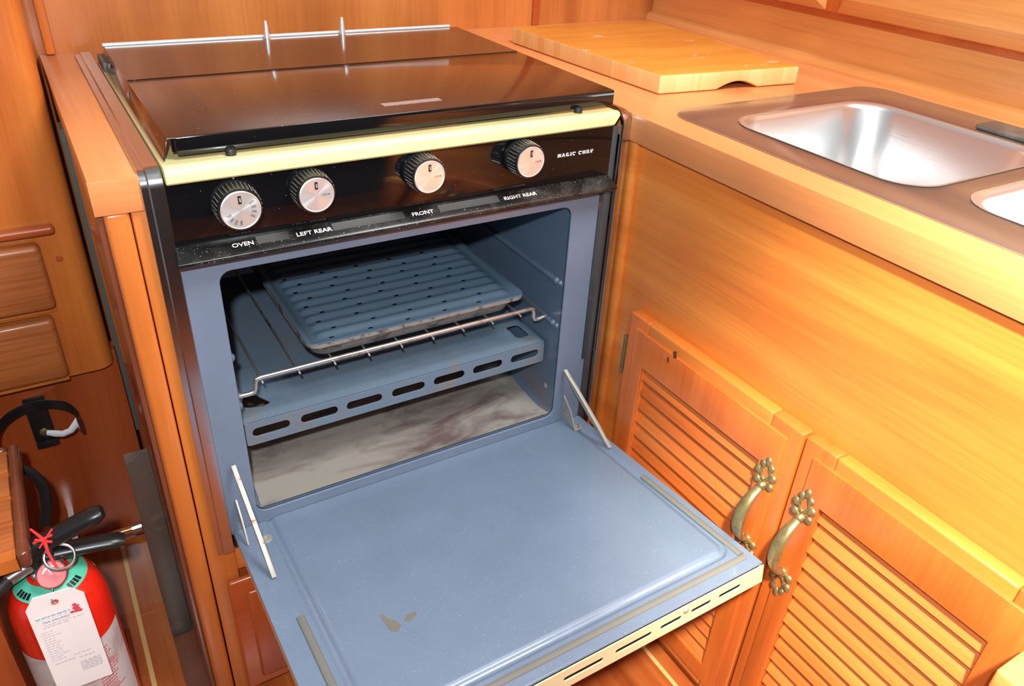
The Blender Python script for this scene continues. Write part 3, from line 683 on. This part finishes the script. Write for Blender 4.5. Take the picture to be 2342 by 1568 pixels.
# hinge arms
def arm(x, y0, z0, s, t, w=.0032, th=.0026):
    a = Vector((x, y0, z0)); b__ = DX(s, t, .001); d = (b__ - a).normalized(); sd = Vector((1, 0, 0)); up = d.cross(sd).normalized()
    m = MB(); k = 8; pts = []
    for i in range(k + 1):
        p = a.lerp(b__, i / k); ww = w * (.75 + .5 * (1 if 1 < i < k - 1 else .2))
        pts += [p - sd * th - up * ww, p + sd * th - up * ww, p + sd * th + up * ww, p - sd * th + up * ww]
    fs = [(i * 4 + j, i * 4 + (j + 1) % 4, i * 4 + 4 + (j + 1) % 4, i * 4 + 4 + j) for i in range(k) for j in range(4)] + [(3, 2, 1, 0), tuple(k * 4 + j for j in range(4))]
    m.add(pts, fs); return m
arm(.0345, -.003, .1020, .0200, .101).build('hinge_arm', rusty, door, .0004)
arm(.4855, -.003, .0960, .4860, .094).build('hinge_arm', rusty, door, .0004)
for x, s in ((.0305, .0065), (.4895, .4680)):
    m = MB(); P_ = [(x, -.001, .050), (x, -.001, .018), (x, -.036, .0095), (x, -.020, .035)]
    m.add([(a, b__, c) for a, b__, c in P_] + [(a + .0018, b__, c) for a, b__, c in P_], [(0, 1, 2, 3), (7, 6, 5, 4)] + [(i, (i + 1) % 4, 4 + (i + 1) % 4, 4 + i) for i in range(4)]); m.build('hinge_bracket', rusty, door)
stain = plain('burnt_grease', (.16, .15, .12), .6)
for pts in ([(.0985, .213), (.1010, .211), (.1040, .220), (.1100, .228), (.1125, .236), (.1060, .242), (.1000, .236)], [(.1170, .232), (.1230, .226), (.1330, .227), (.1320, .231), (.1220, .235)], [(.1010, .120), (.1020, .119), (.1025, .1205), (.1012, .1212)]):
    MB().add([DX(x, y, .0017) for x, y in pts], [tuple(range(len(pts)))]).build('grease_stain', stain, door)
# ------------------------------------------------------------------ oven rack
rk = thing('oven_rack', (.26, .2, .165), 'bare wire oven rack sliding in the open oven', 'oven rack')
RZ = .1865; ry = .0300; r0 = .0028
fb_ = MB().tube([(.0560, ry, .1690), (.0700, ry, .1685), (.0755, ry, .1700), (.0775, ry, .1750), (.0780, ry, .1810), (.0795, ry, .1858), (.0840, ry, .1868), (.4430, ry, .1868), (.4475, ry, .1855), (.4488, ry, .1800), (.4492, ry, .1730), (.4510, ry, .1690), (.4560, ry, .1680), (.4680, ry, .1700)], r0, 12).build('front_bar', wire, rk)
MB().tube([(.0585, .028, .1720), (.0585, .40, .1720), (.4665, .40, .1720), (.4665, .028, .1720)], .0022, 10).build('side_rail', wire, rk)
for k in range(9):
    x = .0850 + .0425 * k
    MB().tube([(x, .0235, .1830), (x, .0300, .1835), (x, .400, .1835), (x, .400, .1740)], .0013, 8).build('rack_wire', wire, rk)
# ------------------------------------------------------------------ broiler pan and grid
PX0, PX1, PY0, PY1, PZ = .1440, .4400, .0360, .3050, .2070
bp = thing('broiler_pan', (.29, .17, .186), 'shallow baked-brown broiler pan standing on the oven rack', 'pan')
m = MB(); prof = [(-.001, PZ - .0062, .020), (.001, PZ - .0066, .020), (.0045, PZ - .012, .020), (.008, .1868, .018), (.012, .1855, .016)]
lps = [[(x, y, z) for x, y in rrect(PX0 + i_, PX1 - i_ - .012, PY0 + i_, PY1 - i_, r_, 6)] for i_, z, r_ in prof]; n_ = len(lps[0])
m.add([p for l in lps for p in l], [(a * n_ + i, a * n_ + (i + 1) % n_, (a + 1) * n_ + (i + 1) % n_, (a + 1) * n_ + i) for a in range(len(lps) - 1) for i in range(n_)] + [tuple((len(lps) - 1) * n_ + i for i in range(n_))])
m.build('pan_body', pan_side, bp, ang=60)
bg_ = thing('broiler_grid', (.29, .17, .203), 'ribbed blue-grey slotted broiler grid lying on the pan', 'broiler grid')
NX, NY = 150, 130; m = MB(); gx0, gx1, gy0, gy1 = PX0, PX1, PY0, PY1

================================

[Set exercise] All of the data above should be transcribed verbatim, with pictures omitted.

[Result for this task]
The Blender Python script for this scene continues. Write part 3, from line 683 on. This part finishes the script. Write for Blender 4.5. Take the picture to be 2342 by 1568 pixels.
# hinge arms
def arm(x, y0, z0, s, t, w=.0032, th=.0026):
    a = Vector((x, y0, z0)); b__ = DX(s, t, .001); d = (b__ - a).normalized(); sd = Vector((1, 0, 0)); up = d.cross(sd).normalized()
    m = MB(); k = 8; pts = []
    for i in range(k + 1):
        p = a.lerp(b__, i / k); ww = w * (.75 + .5 * (1 if 1 < i < k - 1 else .2))
        pts += [p - sd * th - up * ww, p + sd * th - up * ww, p + sd * th + up * ww, p - sd * th + up * ww]
    fs = [(i * 4 + j, i * 4 + (j + 1) % 4, i * 4 + 4 + (j + 1) % 4, i * 4 + 4 + j) for i in range(k) for j in range(4)] + [(3, 2, 1, 0), tuple(k * 4 + j for j in range(4))]
    m.add(pts, fs); return m
arm(.0345, -.003, .1020, .0200, .101).build('hinge_arm', rusty, door, .0004)
arm(.4855, -.003, .0960, .4860, .094).build('hinge_arm', rusty, door, .0004)
for x, s in ((.0305, .0065), (.4895, .4680)):
    m = MB(); P_ = [(x, -.001, .050), (x, -.001, .018), (x, -.036, .0095), (x, -.020, .035)]
    m.add([(a, b__, c) for a, b__, c in P_] + [(a + .0018, b__, c) for a, b__, c in P_], [(0, 1, 2, 3), (7, 6, 5, 4)] + [(i, (i + 1) % 4, 4 + (i + 1) % 4, 4 + i) for i in range(4)]); m.build('hinge_bracket', rusty, door)
stain = plain('burnt_grease', (.16, .15, .12), .6)
for pts in ([(.0985, .213), (.1010, .211), (.1040, .220), (.1100, .228), (.1125, .236), (.1060, .242), (.1000, .236)], [(.1170, .232), (.1230, .226), (.1330, .227), (.1320, .231), (.1220, .235)], [(.1010, .120), (.1020, .119), (.1025, .1205), (.1012, .1212)]):
    MB().add([DX(x, y, .0017) for x, y in pts], [tuple(range(len(pts)))]).build('grease_stain', stain, door)
# ------------------------------------------------------------------ oven rack
rk = thing('oven_rack', (.26, .2, .165), 'bare wire oven rack sliding in the open oven', 'oven rack')
RZ = .1865; ry = .0300; r0 = .0028
fb_ = MB().tube([(.0560, ry, .1690), (.0700, ry, .1685), (.0755, ry, .1700), (.0775, ry, .1750), (.0780, ry, .1810), (.0795, ry, .1858), (.0840, ry, .1868), (.4430, ry, .1868), (.4475, ry, .1855), (.4488, ry, .1800), (.4492, ry, .1730), (.4510, ry, .1690), (.4560, ry, .1680), (.4680, ry, .1700)], r0, 12).build('front_bar', wire, rk)
MB().tube([(.0585, .028, .1720), (.0585, .40, .1720), (.4665, .40, .1720), (.4665, .028, .1720)], .0022, 10).build('side_rail', wire, rk)
for k in range(9):
    x = .0850 + .0425 * k
    MB().tube([(x, .0235, .1830), (x, .0300, .1835), (x, .400, .1835), (x, .400, .1740)], .0013, 8).build('rack_wire', wire, rk)
# ------------------------------------------------------------------ broiler pan and grid
PX0, PX1, PY0, PY1, PZ = .1440, .4400, .0360, .3050, .2070
bp = thing('broiler_pan', (.29, .17, .186), 'shallow baked-brown broiler pan standing on the oven rack', 'pan')
m = MB(); prof = [(-.001, PZ - .0062, .020), (.001, PZ - .0066, .020), (.0045, PZ - .012, .020), (.008, .1868, .018), (.012, .1855, .016)]
lps = [[(x, y, z) for x, y in rrect(PX0 + i_, PX1 - i_ - .012, PY0 + i_, PY1 - i_, r_, 6)] for i_, z, r_ in prof]; n_ = len(lps[0])
m.add([p for l in lps for p in l], [(a * n_ + i, a * n_ + (i + 1) % n_, (a + 1) * n_ + (i + 1) % n_, (a + 1) * n_ + i) for a in range(len(lps) - 1) for i in range(n_)] + [tuple((len(lps) - 1) * n_ + i for i in range(n_))])
m.build('pan_body', pan_side, bp, ang=60)
bg_ = thing('broiler_grid', (.29, .17, .203), 'ribbed blue-grey slotted broiler grid lying on the pan', 'broiler grid')
NX, NY = 150, 130; m = MB(); gx0, gx1, gy0, gy1 = PX0, PX1, PY0, PY1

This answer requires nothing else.